By Pamela Mason
‘Established in 1861’ is a shop sign that I grew up with. It was one of the things that distinguished our family business in the market street of the East Manchester town near where I grew up. But what I love to see these days are businesses established in recent years. So when I paid a recent visit to a dairy farm in Monmouthshire, I smiled when I saw the delivery van in the farm yard saying ‘Mead Farm Foods Established in 2016’.
The dairy farm itself is not quite as new as that and is run by sixth-generation farmers Lawrence and Izabela Hembrow who, three years ago, moved from the family farm in Somerset to Mead Farm on the Gwent Levels in Redwick, near Caldicot. They have a herd of 200 Holstein Friesian cattle – not large by modern standards – producing 5000 litres of milk each day. During the first three years all of the milk was distributed through the Arla Dairy Co-operative which has about 3000 dairy farmer members in the UK.
Lawrence told me that worked well for them and he says he has never been one to grumble about milk prices as they simply go and up and down with the market. “When prices went up to 34p a litre a few years ago, many people invested, and milk production escalated with the result that prices dropped to 17p per litre. It was hardly surprising and a reflection too of the global market place. But we’re now up to 24p per litre and happy enough with that.”
Mead Farm Foods is a new arm of the dairy farm business which Lawrence and Izabela developed not so much in response to the ups and downs of milk prices but because they wanted their milk “to tell a story” and “to share that story with their neighbours across the county”. At the heart of this new business is a pasteurization and bottling plant situated on the farm for which they were fortunate to obtain grant funding from the European Union Agricultural Fund for Rural Development.
The business ‘established in 2016’ is very much a family business in which the young Hembrow children, William and Abigail, play a part. When I went into the shop in the farm yard I was professionally served by young William to a 2 litre bottle of milk and some butter, all home made on the farm. The most important outlets for the dairy produce, however, are the 60 doorstep deliveries, which are made three times a week, and in keeping with the farm’s environmental credentials, using electric vehicles.

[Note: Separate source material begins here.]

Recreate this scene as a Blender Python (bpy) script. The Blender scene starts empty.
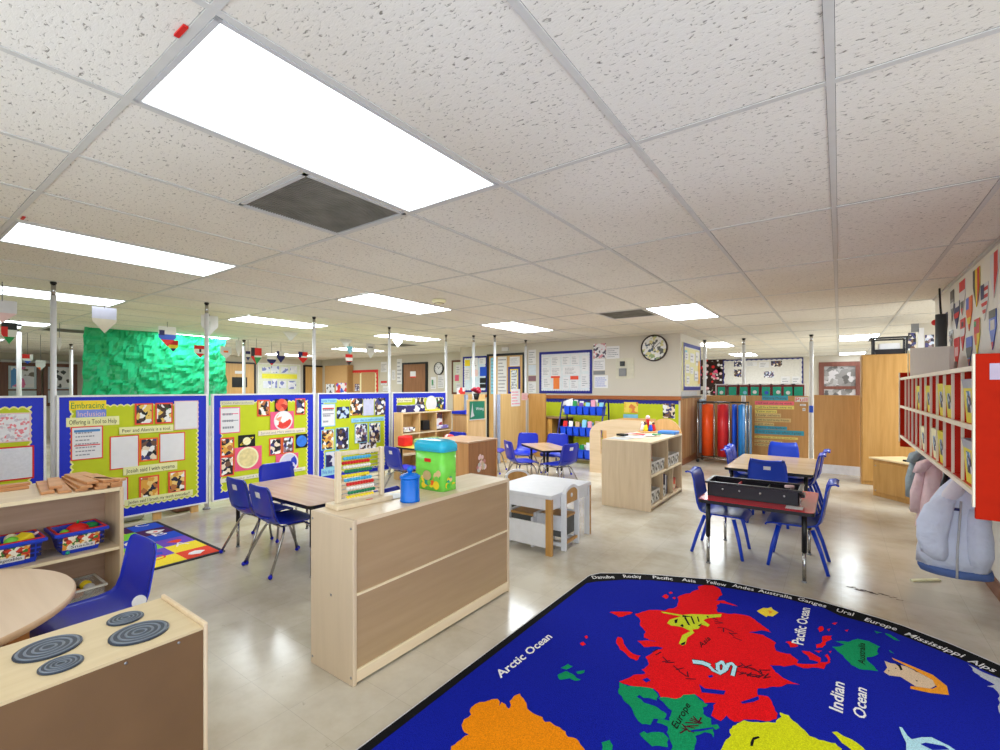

They also sell through nearby village shops and the day I visited Lawrence and Izabela were in Penhow shop answering customers’ questions about the milk and telling the story of what they do. Penhow shop sells no other milk now and sales are increasing, despite the price of a 2 litre bottle of milk being £1.90. But as one customer told me: “It means a lot to buy local milk that comes with real values – you know where it’s from and who produces it. I don’t know any of that if I go to a big retailer, and I’m happy to pay more,” she added.
Lawrence tells me they are distributing 400 litres of milk locally through Mead Farm Foods. That is one per cent of the milk their herd produces, but given they have been in business only three months, Lawrence is very happy with progress. His aim is to shift larger volumes through the new business and he is working with the Food Industry Centre at Cardiff Metropolitan University to be able to market his produce more effectively. Being located next to the city of Newport which is home to 146,000 people is something he views as good potential.
During the recent BBC TV Milk Man series of programmes, Gareth Wyn Jones explored the crisis facing the Welsh dairy industry. In the last of the three programmes, Gareth showed some Welsh dairy farms which are choosing to add value to their milk on the farm. And the Hembrow family, like those on the Milk Man, show that it can be done, with a business ‘established in 2016′.